At long last we got back onto the interstate. Imagine our relief to see the “Welcome to Connecticut” sign. We passed by our usual stops at New Rochelle, Stamford, and Bridgeport stations and turned north onto I-91. I was familiar with the drive from there to Windsor Locks. it could easily be completed in an hour.

We might have made it that quickly, too, but we had to exit the highway to stop at each of the five Amtrak stations—Wallingford, Meriden, Berlin, Hartford, and Windsor. All of these stations were conveniently located near the railroad tracks. None, however, was easily accessible from I-91 especially by an oversized vehicle like our bus. Of course we also had to wait for the passengers to get all of their gear together. Of course, they had to wait for the bus to stop. Then the exiting passengers had to fight their way up the narrow aisle to the door and climb down.

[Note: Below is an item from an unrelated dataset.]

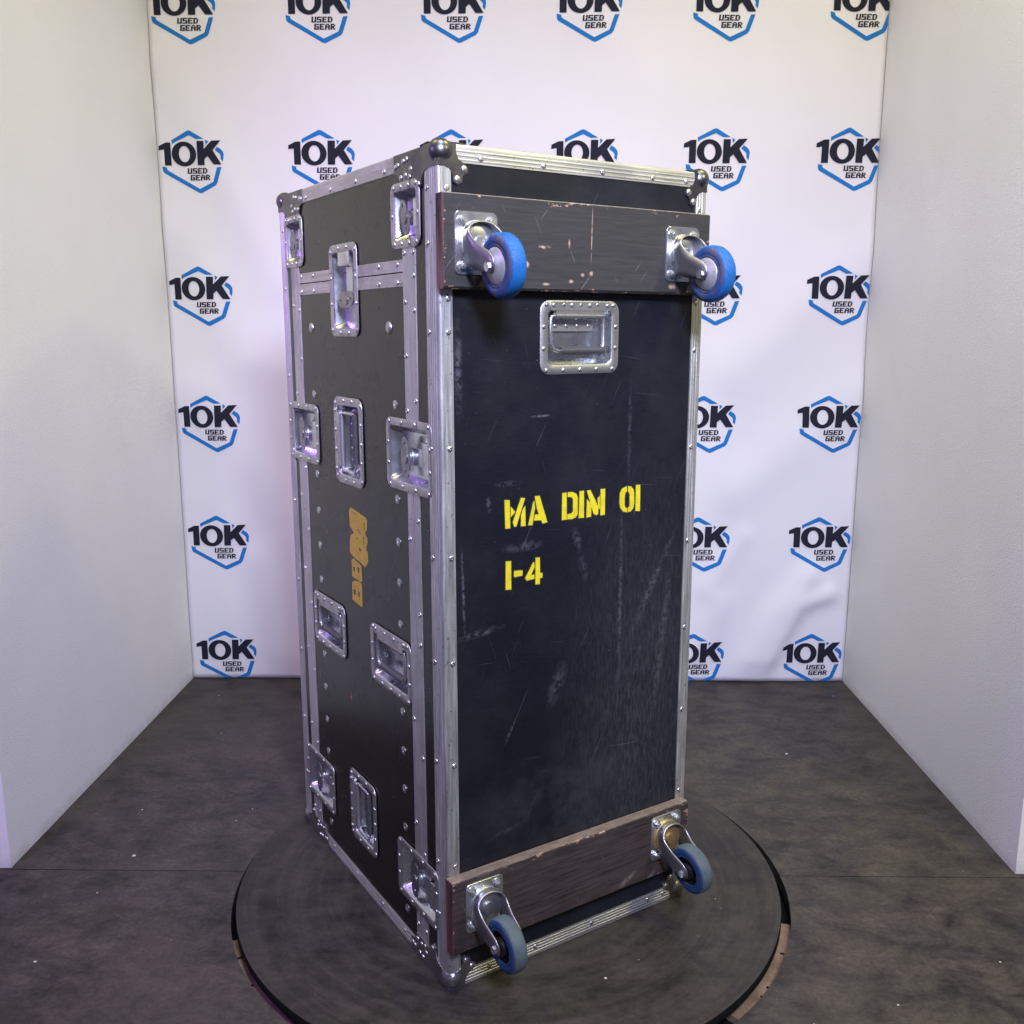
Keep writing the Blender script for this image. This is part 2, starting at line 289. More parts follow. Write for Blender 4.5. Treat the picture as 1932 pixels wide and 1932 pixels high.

I did not leave that wretched bus until 3AM, and I still had to make the bleary-eyed drive to Enfield. Of course, the people who went all the way to Springfield had it even worse. I thought with glee of one of them discovering that someone might have broken into his—no, make it her—car while we were on this forlorn journey from hell.


1. The story about the run-in that I had with an Amtrak conductor concerning my book of discounted train tickets has been recounted here.

2. Danny Simmons retired in 1994.

3. I replaced the Cascio with a Canon that was much easier to use. When I upgraded for our Africa trip, I gave the Canon point-and-shoot to Sue, but I don’s think that she ever used it.